Exactly reproduce the lines from the top of the entries below through the line containing "group('sectional_sofa', S)", with both ends included.

BEGIN Provided entries

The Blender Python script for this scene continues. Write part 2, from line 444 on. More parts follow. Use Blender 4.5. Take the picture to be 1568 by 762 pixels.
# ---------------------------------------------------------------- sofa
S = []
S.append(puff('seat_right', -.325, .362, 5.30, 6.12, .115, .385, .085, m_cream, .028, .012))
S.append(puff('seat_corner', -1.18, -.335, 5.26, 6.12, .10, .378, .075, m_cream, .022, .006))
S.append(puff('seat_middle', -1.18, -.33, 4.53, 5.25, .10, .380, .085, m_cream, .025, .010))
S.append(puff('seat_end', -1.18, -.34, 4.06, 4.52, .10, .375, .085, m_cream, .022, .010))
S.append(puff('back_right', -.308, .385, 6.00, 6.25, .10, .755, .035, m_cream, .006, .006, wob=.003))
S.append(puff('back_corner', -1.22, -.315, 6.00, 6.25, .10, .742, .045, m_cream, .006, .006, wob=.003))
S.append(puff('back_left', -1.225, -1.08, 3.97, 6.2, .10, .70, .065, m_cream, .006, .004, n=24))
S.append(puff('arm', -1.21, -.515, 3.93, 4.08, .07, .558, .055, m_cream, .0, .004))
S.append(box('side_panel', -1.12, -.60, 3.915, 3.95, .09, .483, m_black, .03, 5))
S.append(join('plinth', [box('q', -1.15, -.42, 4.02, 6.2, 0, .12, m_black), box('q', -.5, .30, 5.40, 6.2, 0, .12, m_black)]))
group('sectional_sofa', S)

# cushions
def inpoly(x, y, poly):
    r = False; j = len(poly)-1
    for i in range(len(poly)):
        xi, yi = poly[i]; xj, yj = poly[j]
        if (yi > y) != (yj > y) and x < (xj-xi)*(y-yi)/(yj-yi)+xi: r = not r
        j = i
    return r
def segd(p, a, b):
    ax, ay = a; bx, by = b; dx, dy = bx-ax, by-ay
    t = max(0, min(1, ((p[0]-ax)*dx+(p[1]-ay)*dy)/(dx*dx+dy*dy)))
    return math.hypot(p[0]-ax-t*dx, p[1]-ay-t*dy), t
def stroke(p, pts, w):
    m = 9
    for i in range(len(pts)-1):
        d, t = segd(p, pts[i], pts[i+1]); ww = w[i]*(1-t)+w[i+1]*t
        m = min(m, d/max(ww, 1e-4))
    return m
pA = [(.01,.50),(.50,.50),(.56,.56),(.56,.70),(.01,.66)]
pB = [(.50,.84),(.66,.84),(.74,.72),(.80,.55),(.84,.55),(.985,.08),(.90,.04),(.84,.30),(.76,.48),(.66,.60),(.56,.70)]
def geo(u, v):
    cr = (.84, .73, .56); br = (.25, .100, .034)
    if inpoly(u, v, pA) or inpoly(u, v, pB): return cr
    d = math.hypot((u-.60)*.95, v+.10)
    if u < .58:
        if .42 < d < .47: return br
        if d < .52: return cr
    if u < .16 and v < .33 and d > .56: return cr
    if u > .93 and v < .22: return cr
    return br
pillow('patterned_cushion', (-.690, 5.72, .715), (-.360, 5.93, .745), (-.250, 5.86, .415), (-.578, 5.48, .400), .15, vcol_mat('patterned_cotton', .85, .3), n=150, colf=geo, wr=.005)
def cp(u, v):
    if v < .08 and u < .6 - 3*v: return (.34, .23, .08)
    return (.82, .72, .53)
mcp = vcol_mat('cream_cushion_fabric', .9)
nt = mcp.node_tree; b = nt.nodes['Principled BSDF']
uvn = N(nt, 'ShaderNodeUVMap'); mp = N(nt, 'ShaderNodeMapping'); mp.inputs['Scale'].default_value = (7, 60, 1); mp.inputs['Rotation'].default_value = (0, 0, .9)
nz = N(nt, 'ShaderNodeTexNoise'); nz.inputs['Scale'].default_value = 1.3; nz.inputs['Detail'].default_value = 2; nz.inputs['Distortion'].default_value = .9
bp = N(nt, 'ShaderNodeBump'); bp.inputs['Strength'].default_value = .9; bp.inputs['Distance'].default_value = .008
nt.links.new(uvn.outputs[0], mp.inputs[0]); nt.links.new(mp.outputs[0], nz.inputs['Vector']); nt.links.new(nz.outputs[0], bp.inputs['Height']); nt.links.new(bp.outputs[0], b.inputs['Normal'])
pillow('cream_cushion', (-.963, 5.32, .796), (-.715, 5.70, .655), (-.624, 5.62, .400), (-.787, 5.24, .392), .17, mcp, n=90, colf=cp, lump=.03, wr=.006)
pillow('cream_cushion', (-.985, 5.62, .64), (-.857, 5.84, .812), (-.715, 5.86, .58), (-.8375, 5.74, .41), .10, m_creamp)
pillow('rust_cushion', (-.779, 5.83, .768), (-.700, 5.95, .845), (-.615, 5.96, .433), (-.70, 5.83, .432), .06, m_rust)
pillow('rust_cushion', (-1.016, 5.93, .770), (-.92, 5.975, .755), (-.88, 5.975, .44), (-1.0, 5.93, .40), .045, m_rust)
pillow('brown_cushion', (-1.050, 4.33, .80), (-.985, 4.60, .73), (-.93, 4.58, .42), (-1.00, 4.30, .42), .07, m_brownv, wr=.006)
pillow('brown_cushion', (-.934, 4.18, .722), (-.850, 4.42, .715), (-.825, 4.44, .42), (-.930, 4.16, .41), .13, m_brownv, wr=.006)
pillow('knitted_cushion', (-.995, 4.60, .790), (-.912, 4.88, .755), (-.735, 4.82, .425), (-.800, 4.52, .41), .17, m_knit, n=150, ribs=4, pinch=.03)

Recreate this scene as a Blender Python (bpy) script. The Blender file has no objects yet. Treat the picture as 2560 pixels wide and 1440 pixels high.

END Provided entries

▶ _Answer to this exercise_:
The Blender Python script for this scene continues. Write part 2, from line 444 on. More parts follow. Use Blender 4.5. Take the picture to be 1568 by 762 pixels.
# ---------------------------------------------------------------- sofa
S = []
S.append(puff('seat_right', -.325, .362, 5.30, 6.12, .115, .385, .085, m_cream, .028, .012))
S.append(puff('seat_corner', -1.18, -.335, 5.26, 6.12, .10, .378, .075, m_cream, .022, .006))
S.append(puff('seat_middle', -1.18, -.33, 4.53, 5.25, .10, .380, .085, m_cream, .025, .010))
S.append(puff('seat_end', -1.18, -.34, 4.06, 4.52, .10, .375, .085, m_cream, .022, .010))
S.append(puff('back_right', -.308, .385, 6.00, 6.25, .10, .755, .035, m_cream, .006, .006, wob=.003))
S.append(puff('back_corner', -1.22, -.315, 6.00, 6.25, .10, .742, .045, m_cream, .006, .006, wob=.003))
S.append(puff('back_left', -1.225, -1.08, 3.97, 6.2, .10, .70, .065, m_cream, .006, .004, n=24))
S.append(puff('arm', -1.21, -.515, 3.93, 4.08, .07, .558, .055, m_cream, .0, .004))
S.append(box('side_panel', -1.12, -.60, 3.915, 3.95, .09, .483, m_black, .03, 5))
S.append(join('plinth', [box('q', -1.15, -.42, 4.02, 6.2, 0, .12, m_black), box('q', -.5, .30, 5.40, 6.2, 0, .12, m_black)]))
group('sectional_sofa', S)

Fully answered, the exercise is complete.